Photo Flash: First Look at the World Premiere of THE BRAILLE LEGACY

Olivier Award nominated Jérôme Pradon, whose West End credits include the UK premiere of the musical "Women On The Verge Of A Nervous Breakdown", Guillaume in "Martin Guerre", The Man in "Whistle Down the Wind", Aragorn in "The Lord of the Rings" musical, Chris in "Miss Saigon" and Javert in "Les Misérables" in London and Marius in Paris, as well as Judas in the Emmy-winning video of Jesus Christ Superstar, heads the cast of "The Braille Legacy", a musical that tells the thrilling, true, inspirational and epic story of Louis Braille, a young blind boy who wanted the same chance in life as those who see and ended up improving the lives of millions of blind people around the world.

It will run at Charing Cross Theatre from Monday 10 April to Saturday 24 June.


Acclaimed director Thom Southerland ("Ragtime", "Titanic", "Grey Gardens") is to direct the world première of a major new musical, "The Braille Legacy".

The world première production was announced on Wednesday January 4, World Braille Day, which is celebrated annually on the birthday of Braille inventor, Louis Braille. It recognises the contributions he made in helping blind and visually impaired people to read and write. The word Braille is famous around the world and is the same in all languages. "The Braille Legacy" is supported by the Royal National Institute of Blind People.

"The Braille Legacy" has an original French Book and Lyrics by Sébastien Lancrenon, Music by Jean-Baptiste Saudray, with an English translation by Ranjit Bolt. Music Supervision and Orchestrations are by Simon Lee.

"The Braille Legacy" is the story of a revolution and an heroic fight for independence, with the themes of difference, freedom, hope and love and the triumph of human values over adversity.

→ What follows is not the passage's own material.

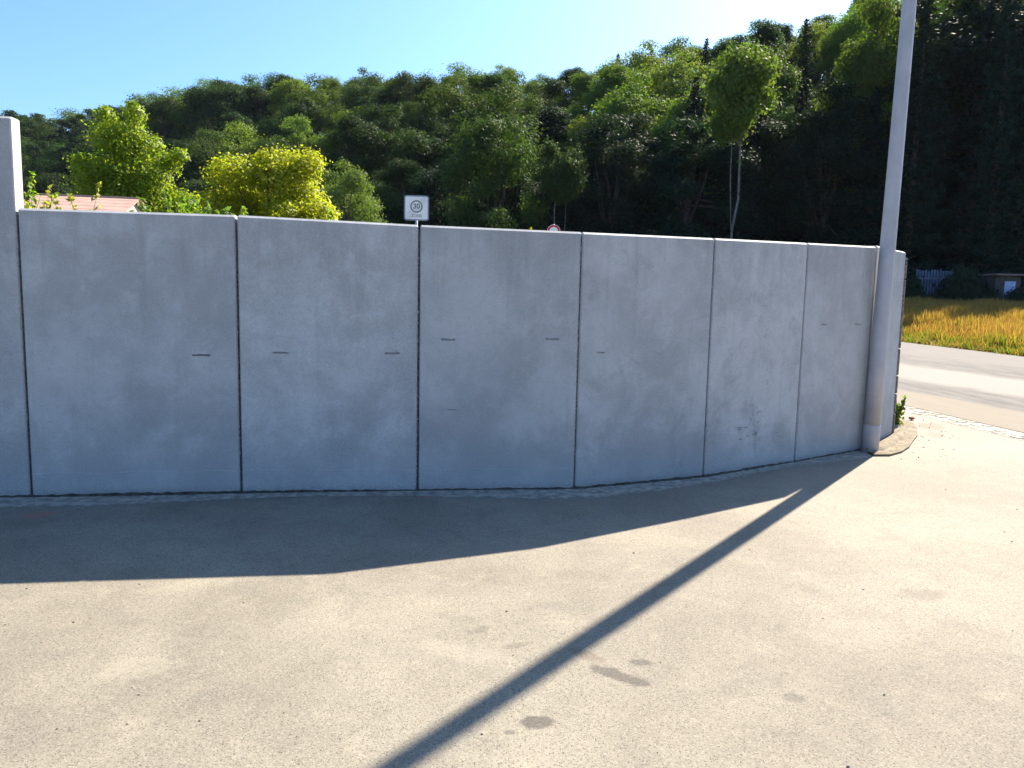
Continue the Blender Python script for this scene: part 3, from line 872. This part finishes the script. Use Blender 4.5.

In Paris in the 19th century, blind people were victims of profound discrimination. Louis Braille, a bright young mind with a mad dream, arrives at the Royal Institute of Blind Youth, searching for the same chance as everyone else: to be free and independent. But he soon discovers that people and things aren't always what they first seem. By sheer determination and courage he stumbles upon something revolutionary: a simple idea, a genius invention, a legacy. Two hundred years ago, Louis Braille changed the world by inventing the tactile system of communication, the Braille alphabet, liberating the "People of the Night" and introducing literacy, knowledge and culture to a people who were otherwise trapped. It was their journey into the light.